Lars Peder Solstad, CEO, Solstad Maritime: First of all, 2025 has been an extraordinary year when it comes to CapEx and rider kings. We have had many main classes on some of the more, let’s say, bigger and advanced vessels with the cost associated with that. In 2026, we have much less planned rider kings, so you will see a CapEx level on a completely different level in 2026 compared to what we have had in 2025.
Kjetil Ramstad, CFO, Solstad Maritime: Thank you. There are several questions on the upcoming refinancing, so I can just share some thoughts on that. We will, of course, discuss with the lender group in the fleet loan of Solstad Maritime when appropriate and let the market know the outcome when those discussions are finalized. The next question, and it’s a little bit the same, but can you give an update on the current subsea contracts and pricing? How do you see the market develop into 2026?
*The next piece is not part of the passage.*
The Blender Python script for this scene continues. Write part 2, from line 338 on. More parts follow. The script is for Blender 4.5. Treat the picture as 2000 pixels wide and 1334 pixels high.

Lars Peder Solstad, CEO, Solstad Maritime: Yeah, I think I covered most of it. On the rate level, of course, the higher competition, the more pressure on the day rates. What we have seen so far is that the rate level has been still on a decent level. What we see from discussions we have with clients and so on as well is that it looks like the rate levels will continue to be on a quite okay level also going into next year.
Kjetil Ramstad, CFO, Solstad Maritime: Thank you. A lot of questions today. One about Petrobras. There have been some comments recently about Petrobras contacting suppliers to discuss how together they can cut costs. Have Solstad Maritime seen any of these requests?
Lars Peder Solstad, CEO, Solstad Maritime: We have had our meetings as well. To me, it’s very constructive discussions. It’s about, are there anything we in common can do? I would say, yeah, the discussions have been very constructive and sort of no red light at all. We are a very large client of Petrobras and have fruitful discussions, I would say, with them. That’s what I can mention on that subject.
Kjetil Ramstad, CFO, Solstad Maritime: Thank you. That was the last question.
Lars Peder Solstad, CEO, Solstad Maritime: Thank you very much for listening in and have a nice day ahead. Thank you.